He is not immune to changes in popular taste, though.
He has a two-pronged strategy when it comes to safeguarding and rescuing this heritage. One is to preserve the so-called "museum pieces", the traditional repertory, and presenting them exactly the way they used to be for the sake of authenticity. Another way is to make them "cool", so to speak, to attract the younger generation more used to musical genres like hip-hop, rock 'n' roll, jazz and blues.
In the late 1990s, he adapted Shakespeare's A Midsummer Night's Dream for Peking Opera. Unfortunately, forces beyond his control derailed the project, but Gefa has not given up yet.
Whenever he hears of someone staging the play, he will talk to the producers, asking if he can use Peking Opera for the fairies - the perfect vehicle for cross-genre experimentation, he says, because the play has three distinct groups of characters, and the fairies with their ethereal beauty are ideal for using Peking Opera as their mode of expression.
Gefa's core repertoire is made up of a dozen roles, although he also plays a lot of bit parts that allow him to expound the plot in English to a non-Chinese audience. His role as an English-speaking narrator who knows the intricacies of the art is growing as China promotes its culture around the world.
Thanks to his contributions to the art form, he received a lifetime award for "outstanding contributions toward cultural exchange", jointly organized by Phoenix TV andTianjinTV in November 2009.

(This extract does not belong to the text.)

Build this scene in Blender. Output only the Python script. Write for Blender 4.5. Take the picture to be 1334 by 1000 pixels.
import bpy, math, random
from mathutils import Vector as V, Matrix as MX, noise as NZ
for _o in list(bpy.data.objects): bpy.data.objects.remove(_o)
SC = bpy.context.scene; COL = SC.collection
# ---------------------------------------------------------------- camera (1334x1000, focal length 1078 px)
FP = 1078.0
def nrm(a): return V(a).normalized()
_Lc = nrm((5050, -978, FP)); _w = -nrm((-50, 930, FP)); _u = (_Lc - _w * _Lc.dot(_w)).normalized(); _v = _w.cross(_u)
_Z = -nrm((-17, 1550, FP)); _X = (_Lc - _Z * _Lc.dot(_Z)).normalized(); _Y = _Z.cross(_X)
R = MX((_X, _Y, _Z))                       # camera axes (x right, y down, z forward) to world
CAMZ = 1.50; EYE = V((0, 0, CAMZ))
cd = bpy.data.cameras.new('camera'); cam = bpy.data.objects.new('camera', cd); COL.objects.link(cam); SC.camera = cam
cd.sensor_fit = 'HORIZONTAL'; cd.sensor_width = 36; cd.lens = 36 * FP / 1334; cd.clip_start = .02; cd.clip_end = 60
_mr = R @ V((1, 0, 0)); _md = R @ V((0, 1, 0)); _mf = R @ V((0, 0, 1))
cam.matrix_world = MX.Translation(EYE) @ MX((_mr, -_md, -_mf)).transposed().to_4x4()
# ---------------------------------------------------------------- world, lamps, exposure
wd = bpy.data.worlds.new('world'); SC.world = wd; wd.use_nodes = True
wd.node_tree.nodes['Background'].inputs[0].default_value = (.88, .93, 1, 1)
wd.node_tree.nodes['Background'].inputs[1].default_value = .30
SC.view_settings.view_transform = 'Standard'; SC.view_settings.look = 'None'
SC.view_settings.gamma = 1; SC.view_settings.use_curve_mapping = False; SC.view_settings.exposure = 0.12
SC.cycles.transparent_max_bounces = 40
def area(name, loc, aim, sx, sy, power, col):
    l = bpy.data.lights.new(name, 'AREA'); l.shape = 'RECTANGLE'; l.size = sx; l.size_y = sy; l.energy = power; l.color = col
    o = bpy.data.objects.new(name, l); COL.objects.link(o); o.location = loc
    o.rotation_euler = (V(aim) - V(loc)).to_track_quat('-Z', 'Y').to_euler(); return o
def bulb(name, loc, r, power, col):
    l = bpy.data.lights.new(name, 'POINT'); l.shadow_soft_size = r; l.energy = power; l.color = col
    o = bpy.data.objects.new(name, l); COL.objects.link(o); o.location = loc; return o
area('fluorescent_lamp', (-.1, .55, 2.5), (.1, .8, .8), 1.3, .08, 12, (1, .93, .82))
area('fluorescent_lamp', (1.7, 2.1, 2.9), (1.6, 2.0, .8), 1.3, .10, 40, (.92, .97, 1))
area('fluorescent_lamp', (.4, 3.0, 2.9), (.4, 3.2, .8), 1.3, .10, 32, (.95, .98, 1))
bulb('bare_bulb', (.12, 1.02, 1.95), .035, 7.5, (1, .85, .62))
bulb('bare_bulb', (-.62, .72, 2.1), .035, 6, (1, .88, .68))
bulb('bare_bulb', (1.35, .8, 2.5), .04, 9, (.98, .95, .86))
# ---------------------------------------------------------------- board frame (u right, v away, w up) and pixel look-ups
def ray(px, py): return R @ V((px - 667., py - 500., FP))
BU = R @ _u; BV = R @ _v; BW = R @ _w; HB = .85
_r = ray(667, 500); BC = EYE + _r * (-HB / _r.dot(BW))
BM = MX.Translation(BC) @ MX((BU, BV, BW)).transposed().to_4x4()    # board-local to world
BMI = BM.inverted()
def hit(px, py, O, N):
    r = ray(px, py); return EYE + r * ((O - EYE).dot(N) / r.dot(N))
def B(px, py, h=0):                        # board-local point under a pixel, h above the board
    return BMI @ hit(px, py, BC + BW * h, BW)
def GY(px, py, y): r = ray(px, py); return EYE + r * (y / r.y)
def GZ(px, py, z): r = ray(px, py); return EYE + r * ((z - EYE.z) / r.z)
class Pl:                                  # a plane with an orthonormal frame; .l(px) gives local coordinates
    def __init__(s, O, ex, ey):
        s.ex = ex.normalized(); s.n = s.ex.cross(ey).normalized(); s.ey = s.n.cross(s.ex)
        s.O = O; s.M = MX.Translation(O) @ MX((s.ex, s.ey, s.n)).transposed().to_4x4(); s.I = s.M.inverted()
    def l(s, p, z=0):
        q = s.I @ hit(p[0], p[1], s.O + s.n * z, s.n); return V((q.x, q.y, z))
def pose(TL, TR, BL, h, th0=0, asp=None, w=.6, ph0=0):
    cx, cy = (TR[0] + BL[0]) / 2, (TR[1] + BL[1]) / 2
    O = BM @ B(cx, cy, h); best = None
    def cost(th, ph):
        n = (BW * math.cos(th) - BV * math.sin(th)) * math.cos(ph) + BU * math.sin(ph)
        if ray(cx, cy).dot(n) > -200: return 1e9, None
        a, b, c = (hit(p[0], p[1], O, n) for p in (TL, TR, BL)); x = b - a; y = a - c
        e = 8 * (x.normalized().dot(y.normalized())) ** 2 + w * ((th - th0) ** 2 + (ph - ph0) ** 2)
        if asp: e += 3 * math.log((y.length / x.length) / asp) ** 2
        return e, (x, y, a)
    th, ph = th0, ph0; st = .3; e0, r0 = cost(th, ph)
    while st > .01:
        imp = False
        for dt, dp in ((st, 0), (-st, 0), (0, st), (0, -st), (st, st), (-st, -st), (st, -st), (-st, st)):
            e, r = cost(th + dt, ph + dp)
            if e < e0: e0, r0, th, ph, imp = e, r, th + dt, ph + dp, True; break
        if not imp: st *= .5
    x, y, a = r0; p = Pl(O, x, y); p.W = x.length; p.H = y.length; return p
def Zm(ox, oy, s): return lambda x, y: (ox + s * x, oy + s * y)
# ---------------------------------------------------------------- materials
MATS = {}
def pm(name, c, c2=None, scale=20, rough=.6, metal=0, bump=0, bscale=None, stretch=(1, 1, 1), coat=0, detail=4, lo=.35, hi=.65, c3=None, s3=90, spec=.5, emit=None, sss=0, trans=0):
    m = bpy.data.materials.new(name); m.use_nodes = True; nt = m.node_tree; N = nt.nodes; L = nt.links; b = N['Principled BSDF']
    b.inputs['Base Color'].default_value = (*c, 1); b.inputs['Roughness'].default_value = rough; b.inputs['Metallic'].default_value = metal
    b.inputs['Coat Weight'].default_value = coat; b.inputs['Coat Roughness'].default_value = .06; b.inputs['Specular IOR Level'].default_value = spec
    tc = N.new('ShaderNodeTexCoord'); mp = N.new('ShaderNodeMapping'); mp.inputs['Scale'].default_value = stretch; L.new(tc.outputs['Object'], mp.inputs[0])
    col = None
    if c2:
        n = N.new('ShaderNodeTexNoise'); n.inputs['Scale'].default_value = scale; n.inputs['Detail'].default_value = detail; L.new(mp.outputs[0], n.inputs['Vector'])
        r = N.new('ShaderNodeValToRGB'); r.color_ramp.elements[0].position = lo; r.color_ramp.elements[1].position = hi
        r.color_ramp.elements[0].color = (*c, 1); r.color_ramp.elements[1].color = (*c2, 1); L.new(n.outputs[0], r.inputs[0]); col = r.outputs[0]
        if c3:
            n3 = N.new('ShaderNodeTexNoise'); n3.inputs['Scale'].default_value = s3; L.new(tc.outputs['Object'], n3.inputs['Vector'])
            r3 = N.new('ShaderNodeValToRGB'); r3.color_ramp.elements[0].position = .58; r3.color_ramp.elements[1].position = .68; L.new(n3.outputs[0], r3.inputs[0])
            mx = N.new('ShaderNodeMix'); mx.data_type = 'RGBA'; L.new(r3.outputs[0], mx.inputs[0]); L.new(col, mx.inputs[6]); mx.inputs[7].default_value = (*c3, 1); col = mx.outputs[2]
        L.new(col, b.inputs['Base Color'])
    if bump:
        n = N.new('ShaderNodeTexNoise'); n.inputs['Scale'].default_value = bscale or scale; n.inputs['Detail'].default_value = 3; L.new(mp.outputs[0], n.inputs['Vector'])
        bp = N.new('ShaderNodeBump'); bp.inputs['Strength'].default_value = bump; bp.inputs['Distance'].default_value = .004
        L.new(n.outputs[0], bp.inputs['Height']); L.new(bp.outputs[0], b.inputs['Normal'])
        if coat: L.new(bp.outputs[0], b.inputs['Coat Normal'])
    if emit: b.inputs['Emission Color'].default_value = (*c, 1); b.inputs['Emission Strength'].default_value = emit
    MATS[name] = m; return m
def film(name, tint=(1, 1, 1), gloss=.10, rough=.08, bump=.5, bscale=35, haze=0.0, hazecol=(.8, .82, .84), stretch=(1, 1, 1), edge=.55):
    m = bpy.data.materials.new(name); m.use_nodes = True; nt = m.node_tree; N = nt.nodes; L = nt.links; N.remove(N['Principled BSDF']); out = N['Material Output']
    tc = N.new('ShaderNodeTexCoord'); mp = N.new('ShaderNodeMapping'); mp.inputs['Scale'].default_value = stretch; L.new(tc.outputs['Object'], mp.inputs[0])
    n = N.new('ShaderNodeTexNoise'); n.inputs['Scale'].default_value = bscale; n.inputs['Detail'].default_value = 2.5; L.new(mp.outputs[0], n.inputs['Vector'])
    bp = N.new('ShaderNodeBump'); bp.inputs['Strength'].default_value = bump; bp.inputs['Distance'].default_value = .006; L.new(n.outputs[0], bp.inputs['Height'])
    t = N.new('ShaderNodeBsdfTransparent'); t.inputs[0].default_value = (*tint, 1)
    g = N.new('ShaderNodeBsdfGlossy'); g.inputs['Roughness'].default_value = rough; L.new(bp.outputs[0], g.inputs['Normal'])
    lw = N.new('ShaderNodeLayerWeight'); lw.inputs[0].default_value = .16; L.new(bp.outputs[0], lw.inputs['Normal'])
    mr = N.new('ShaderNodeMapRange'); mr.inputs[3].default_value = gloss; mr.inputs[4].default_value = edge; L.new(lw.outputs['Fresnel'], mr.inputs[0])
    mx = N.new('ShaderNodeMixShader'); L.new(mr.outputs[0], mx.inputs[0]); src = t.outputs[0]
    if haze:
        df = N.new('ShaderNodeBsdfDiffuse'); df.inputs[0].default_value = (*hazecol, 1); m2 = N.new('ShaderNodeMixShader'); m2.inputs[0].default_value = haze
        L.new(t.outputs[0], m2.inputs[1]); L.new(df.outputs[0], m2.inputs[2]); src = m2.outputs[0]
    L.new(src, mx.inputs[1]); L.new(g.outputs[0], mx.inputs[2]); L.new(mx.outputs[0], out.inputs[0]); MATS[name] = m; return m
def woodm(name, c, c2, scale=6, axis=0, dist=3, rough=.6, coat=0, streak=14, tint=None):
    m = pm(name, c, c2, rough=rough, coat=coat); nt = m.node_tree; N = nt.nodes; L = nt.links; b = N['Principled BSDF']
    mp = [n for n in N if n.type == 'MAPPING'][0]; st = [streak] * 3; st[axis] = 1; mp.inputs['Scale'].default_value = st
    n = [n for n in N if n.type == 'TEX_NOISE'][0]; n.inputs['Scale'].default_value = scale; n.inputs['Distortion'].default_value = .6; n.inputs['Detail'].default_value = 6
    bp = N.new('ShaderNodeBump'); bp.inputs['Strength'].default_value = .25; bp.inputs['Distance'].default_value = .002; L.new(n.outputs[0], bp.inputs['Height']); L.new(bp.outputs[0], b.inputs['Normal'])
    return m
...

Currently, Gefa divides his time between Beijing and California. The flourishing Confucius Institutes outside China often invite him to teach and demonstrate the art form. To take a "gem" like Peking Opera to the world, one needs bridges to link the two worlds.
"I consider myself such a bridge, just as some Chinese who go to the West can be bridges."
Unlike many experts who compare Peking Opera with Western opera, Gefa sees the Broadway musical as its closest equivalent, and he has a Broadway-style project in mind.
"I've been writing the songs, and I have the dance and the whole concept. But I'm still looking for sponsors, who are more likely China-based. We want to start in China and eventually reach Broadway."